■ **Exercise aim**
Output only the lines running from the line bearing "were 2040x942 pixels." through the line bearing "s.base, s.ridge, s.seed, s.rough, s.zb, s.back, s.bend", character for character.
------------------------------
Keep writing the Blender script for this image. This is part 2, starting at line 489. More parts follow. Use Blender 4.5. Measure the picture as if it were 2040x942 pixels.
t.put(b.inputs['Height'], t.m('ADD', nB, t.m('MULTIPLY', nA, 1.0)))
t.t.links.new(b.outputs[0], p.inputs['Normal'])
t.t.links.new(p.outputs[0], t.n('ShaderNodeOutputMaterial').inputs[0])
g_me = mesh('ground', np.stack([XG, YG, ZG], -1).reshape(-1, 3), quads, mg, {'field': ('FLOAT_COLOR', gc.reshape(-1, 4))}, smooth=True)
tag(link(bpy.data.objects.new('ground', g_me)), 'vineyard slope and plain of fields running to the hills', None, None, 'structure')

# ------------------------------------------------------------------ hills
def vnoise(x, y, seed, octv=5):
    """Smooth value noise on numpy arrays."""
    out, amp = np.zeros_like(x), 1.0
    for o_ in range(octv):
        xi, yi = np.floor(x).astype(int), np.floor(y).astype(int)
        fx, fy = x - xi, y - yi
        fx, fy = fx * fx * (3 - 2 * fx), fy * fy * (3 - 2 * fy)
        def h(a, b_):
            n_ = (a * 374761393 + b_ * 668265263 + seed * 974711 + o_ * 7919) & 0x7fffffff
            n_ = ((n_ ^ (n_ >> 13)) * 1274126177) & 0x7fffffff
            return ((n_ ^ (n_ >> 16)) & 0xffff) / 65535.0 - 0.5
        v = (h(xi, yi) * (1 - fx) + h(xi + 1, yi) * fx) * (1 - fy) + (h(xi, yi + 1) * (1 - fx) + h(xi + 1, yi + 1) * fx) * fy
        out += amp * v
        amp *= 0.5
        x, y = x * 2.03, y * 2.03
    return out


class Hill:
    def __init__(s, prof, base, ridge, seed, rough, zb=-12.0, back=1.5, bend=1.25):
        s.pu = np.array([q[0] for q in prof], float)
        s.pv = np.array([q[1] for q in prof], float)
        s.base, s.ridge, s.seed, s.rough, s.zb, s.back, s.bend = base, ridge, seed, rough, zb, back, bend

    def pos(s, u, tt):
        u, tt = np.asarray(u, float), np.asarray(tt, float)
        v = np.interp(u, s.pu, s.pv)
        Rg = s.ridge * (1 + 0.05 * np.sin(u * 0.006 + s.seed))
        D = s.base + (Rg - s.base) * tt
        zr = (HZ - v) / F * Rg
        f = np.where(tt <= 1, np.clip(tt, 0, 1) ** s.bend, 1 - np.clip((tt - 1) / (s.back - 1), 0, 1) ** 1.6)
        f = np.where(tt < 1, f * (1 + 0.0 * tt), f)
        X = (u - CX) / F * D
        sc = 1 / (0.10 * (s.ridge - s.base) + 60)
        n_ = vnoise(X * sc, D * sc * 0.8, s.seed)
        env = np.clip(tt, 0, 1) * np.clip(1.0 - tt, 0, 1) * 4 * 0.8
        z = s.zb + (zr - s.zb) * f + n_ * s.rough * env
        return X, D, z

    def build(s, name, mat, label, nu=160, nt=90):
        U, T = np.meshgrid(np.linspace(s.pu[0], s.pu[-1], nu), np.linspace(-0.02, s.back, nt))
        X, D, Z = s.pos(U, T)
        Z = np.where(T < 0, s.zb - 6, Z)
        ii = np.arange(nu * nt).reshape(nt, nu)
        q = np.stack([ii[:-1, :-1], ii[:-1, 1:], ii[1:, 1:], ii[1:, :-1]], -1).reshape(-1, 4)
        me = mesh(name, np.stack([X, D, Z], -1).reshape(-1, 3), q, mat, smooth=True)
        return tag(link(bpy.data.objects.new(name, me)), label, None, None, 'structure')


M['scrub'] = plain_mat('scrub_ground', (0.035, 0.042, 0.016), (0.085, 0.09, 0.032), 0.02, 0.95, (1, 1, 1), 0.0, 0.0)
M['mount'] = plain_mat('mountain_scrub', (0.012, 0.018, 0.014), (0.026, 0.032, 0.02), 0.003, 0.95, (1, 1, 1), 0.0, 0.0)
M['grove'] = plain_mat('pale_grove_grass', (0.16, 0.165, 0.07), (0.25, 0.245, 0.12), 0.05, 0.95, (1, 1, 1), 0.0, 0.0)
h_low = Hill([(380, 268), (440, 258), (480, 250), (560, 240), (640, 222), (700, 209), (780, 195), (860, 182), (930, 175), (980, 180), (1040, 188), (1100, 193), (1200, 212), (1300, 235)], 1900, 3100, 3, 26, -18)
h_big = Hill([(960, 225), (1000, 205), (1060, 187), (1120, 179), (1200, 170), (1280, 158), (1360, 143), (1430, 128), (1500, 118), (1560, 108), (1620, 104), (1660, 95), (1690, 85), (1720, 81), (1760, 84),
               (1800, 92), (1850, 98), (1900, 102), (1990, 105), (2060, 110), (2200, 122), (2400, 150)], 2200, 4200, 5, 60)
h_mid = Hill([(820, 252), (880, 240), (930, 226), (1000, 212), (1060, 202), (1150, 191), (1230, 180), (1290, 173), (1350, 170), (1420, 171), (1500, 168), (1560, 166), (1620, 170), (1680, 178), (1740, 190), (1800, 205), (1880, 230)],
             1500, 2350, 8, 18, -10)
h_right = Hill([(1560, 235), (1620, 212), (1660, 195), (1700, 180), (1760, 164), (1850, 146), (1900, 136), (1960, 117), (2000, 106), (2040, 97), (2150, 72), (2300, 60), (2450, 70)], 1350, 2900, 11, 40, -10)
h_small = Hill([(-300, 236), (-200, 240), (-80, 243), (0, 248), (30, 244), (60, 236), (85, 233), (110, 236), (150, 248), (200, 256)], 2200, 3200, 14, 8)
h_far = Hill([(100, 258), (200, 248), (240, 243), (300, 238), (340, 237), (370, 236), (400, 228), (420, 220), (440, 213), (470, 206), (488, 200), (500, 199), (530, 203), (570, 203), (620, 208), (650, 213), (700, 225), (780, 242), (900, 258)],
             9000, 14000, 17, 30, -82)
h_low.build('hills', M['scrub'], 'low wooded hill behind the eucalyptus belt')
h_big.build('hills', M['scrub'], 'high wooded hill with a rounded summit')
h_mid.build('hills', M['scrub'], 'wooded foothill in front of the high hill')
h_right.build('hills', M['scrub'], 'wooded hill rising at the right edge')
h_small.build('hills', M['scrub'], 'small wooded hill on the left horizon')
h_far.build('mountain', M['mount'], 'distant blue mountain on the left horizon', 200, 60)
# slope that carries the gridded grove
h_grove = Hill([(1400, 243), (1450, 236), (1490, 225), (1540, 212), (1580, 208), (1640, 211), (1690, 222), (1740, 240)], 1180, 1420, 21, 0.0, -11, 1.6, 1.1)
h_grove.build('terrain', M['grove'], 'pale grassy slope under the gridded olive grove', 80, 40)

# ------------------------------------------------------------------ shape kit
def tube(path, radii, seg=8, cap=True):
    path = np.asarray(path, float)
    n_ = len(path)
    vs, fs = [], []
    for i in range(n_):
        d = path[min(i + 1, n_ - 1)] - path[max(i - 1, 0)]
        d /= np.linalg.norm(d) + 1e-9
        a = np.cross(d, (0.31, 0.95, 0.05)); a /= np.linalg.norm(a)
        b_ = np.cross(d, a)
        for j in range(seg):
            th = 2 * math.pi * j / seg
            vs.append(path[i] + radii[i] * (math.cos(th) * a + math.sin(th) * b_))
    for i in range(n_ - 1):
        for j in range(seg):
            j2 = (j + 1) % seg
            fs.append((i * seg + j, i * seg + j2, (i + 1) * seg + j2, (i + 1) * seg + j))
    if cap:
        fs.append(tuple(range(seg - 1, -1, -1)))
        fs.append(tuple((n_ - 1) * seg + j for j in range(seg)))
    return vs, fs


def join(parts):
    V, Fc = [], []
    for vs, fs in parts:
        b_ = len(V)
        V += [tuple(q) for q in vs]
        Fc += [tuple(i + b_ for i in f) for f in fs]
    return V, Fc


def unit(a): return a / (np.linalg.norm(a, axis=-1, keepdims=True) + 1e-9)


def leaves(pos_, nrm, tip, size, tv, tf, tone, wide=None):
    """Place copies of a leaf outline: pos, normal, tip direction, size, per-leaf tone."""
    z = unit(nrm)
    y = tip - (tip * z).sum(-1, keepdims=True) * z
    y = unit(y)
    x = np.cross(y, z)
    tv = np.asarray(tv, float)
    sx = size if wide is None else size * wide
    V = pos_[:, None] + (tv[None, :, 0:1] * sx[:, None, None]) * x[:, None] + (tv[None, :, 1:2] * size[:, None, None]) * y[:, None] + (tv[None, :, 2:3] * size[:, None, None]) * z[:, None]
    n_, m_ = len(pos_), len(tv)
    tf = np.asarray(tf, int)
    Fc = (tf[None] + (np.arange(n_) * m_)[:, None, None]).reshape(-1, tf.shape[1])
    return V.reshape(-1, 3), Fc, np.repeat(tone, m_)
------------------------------
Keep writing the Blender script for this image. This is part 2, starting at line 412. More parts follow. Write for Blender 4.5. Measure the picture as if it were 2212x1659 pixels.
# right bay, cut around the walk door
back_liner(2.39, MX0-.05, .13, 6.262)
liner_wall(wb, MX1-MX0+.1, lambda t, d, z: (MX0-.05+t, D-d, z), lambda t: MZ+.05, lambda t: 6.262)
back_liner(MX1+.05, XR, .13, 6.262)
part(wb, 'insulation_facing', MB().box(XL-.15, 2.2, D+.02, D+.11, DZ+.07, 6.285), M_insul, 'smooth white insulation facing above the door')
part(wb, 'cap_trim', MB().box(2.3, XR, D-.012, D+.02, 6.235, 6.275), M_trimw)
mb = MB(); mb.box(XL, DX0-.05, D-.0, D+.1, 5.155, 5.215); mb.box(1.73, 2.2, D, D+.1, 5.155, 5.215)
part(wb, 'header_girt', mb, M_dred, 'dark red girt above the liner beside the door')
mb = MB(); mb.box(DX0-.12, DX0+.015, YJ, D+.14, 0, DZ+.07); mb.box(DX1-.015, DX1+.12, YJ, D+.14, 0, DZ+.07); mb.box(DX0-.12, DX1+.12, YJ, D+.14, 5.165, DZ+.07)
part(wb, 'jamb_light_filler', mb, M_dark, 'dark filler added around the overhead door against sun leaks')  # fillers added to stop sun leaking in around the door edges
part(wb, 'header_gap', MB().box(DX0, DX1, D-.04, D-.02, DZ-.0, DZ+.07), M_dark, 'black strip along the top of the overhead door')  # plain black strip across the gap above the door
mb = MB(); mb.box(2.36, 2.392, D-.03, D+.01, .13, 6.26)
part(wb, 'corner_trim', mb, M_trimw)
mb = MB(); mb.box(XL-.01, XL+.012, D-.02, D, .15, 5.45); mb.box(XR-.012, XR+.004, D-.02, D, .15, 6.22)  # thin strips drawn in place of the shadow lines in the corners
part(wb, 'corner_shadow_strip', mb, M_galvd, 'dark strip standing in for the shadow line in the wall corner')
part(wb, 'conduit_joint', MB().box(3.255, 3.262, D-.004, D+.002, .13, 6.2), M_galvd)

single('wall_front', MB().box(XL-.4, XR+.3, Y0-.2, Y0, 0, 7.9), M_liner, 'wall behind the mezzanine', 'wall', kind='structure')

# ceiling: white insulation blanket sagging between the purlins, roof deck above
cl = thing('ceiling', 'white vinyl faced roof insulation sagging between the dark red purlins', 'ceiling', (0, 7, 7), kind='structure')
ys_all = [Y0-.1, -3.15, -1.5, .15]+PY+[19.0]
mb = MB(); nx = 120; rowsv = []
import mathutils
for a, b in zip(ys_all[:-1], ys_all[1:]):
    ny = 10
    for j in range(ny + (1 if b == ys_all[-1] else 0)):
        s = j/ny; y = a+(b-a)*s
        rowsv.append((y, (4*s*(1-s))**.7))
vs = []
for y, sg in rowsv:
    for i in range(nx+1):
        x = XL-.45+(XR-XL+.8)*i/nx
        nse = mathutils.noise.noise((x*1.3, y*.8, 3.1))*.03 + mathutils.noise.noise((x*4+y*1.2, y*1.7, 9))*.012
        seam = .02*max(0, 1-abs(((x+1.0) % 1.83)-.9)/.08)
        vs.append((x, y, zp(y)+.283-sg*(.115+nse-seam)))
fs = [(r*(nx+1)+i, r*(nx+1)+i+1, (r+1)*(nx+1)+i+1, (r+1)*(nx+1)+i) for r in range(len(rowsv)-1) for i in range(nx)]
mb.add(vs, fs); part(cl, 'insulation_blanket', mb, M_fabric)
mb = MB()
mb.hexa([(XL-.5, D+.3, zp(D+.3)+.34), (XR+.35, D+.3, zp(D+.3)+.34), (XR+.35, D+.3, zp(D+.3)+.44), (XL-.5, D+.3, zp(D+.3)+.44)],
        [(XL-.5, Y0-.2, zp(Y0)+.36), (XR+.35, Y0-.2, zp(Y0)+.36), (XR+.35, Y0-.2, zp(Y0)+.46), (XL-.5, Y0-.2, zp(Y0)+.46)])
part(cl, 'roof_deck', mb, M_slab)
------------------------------
■ **Solution to this problem**
Keep writing the Blender script for this image. This is part 2, starting at line 489. More parts follow. Use Blender 4.5. Measure the picture as if it were 2040x942 pixels.
t.put(b.inputs['Height'], t.m('ADD', nB, t.m('MULTIPLY', nA, 1.0)))
t.t.links.new(b.outputs[0], p.inputs['Normal'])
t.t.links.new(p.outputs[0], t.n('ShaderNodeOutputMaterial').inputs[0])
g_me = mesh('ground', np.stack([XG, YG, ZG], -1).reshape(-1, 3), quads, mg, {'field': ('FLOAT_COLOR', gc.reshape(-1, 4))}, smooth=True)
tag(link(bpy.data.objects.new('ground', g_me)), 'vineyard slope and plain of fields running to the hills', None, None, 'structure')

# ------------------------------------------------------------------ hills
def vnoise(x, y, seed, octv=5):
    """Smooth value noise on numpy arrays."""
    out, amp = np.zeros_like(x), 1.0
    for o_ in range(octv):
        xi, yi = np.floor(x).astype(int), np.floor(y).astype(int)
        fx, fy = x - xi, y - yi
        fx, fy = fx * fx * (3 - 2 * fx), fy * fy * (3 - 2 * fy)
        def h(a, b_):
            n_ = (a * 374761393 + b_ * 668265263 + seed * 974711 + o_ * 7919) & 0x7fffffff
            n_ = ((n_ ^ (n_ >> 13)) * 1274126177) & 0x7fffffff
            return ((n_ ^ (n_ >> 16)) & 0xffff) / 65535.0 - 0.5
        v = (h(xi, yi) * (1 - fx) + h(xi + 1, yi) * fx) * (1 - fy) + (h(xi, yi + 1) * (1 - fx) + h(xi + 1, yi + 1) * fx) * fy
        out += amp * v
        amp *= 0.5
        x, y = x * 2.03, y * 2.03
    return out


class Hill:
    def __init__(s, prof, base, ridge, seed, rough, zb=-12.0, back=1.5, bend=1.25):
        s.pu = np.array([q[0] for q in prof], float)
        s.pv = np.array([q[1] for q in prof], float)
        s.base, s.ridge, s.seed, s.rough, s.zb, s.back, s.bend = base, ridge, seed, rough, zb, back, bend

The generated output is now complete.